* [Written task]
Scan the listing below. Report each line that includes "scene".

▬▬▬

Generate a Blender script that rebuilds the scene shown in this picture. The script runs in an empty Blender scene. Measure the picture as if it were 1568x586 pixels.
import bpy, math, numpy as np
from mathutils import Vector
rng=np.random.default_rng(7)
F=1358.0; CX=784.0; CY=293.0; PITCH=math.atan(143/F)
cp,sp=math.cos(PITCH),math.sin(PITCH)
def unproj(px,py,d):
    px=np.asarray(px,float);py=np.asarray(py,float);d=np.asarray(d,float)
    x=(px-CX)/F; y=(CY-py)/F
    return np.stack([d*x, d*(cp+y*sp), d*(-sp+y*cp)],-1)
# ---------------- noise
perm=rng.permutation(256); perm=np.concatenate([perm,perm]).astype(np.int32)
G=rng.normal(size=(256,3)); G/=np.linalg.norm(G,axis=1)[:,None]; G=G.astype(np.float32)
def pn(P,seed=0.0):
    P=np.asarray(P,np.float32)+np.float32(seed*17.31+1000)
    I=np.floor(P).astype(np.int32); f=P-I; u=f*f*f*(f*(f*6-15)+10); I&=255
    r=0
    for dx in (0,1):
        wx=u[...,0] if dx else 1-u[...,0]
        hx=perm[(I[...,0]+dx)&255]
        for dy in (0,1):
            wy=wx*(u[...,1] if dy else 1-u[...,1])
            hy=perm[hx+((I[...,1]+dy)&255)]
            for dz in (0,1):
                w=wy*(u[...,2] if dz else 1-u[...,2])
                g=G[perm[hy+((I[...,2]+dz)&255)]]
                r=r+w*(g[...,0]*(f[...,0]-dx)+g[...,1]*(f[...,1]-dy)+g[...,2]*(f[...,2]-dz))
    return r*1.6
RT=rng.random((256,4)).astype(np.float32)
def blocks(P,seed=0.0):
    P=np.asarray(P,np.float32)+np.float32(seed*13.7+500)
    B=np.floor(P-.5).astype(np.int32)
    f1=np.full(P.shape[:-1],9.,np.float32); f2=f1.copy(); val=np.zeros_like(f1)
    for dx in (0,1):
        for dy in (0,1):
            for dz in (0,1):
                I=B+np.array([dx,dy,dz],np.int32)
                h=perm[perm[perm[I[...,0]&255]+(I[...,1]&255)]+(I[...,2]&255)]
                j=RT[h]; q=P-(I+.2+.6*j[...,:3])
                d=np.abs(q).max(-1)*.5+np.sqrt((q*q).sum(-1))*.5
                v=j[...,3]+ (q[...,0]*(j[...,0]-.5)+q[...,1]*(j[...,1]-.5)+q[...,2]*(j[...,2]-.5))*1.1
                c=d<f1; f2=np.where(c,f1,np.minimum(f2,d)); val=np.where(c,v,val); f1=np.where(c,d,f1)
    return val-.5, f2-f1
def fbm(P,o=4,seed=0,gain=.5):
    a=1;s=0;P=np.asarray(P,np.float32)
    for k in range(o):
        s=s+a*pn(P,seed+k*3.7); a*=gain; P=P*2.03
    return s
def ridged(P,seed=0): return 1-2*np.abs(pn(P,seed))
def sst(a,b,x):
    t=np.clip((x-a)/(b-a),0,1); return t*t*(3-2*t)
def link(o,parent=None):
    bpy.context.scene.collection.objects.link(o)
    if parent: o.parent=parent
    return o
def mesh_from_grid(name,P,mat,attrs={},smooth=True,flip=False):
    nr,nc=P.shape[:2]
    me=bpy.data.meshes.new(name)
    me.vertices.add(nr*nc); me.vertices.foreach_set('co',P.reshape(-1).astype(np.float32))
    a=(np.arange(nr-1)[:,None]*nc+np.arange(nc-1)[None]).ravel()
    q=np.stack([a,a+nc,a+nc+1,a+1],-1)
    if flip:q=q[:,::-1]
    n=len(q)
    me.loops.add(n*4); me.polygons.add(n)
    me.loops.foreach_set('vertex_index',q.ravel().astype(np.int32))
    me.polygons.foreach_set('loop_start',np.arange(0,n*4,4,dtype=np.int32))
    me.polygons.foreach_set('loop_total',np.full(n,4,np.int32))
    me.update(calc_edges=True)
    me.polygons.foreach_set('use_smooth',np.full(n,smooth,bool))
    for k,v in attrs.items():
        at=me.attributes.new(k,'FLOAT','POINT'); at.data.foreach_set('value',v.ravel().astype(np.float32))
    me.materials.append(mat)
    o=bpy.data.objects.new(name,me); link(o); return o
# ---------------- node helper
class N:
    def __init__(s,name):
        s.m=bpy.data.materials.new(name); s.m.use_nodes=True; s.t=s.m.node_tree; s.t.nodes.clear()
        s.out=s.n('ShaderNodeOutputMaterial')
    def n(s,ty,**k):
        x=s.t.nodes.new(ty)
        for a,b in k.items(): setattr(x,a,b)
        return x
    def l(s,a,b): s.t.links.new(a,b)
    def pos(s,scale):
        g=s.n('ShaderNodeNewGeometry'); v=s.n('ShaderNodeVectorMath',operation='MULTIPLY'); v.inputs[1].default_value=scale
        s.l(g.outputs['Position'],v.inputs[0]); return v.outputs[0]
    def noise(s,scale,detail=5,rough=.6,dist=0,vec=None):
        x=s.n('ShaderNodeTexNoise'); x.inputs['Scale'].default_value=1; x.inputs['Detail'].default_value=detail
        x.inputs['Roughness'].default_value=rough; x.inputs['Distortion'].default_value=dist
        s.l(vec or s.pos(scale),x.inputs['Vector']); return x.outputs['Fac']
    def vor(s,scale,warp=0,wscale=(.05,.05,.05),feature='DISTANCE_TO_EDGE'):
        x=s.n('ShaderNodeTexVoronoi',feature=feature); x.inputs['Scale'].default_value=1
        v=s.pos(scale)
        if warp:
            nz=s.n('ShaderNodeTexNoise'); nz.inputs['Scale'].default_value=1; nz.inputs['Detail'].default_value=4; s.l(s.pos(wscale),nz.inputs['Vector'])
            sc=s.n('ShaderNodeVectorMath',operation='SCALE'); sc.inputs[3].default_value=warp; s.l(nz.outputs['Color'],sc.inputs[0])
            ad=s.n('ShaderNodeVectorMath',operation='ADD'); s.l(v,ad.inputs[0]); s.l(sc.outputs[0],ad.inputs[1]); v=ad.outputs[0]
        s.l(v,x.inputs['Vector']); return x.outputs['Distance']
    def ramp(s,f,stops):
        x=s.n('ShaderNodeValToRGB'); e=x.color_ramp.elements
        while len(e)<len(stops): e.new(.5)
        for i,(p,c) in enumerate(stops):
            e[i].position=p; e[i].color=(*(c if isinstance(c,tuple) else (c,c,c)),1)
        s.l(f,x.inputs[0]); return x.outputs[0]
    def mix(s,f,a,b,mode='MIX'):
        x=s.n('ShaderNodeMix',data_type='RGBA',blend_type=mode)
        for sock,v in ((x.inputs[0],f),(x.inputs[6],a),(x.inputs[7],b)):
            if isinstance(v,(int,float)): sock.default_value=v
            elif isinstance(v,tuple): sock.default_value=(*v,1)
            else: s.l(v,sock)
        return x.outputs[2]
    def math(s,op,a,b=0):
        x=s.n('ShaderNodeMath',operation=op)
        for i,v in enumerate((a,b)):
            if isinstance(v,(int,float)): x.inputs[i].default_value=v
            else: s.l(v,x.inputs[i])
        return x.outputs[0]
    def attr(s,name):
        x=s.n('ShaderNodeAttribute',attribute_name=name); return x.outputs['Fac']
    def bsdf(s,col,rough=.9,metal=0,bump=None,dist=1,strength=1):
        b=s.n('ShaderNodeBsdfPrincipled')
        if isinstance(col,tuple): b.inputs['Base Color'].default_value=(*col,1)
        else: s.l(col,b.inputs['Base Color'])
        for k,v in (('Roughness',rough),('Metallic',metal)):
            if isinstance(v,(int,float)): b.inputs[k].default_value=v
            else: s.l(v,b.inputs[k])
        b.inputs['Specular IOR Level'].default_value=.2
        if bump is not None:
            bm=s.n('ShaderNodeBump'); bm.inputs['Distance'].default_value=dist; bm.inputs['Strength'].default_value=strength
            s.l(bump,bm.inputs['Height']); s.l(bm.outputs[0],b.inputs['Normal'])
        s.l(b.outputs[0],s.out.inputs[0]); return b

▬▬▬

* [Worked solution]
Generate a Blender script that rebuilds the scene shown in this picture. The script runs in an empty Blender scene. Measure the picture as if it were 1568x586 pixels.
    bpy.context.scene.collection.objects.link(o)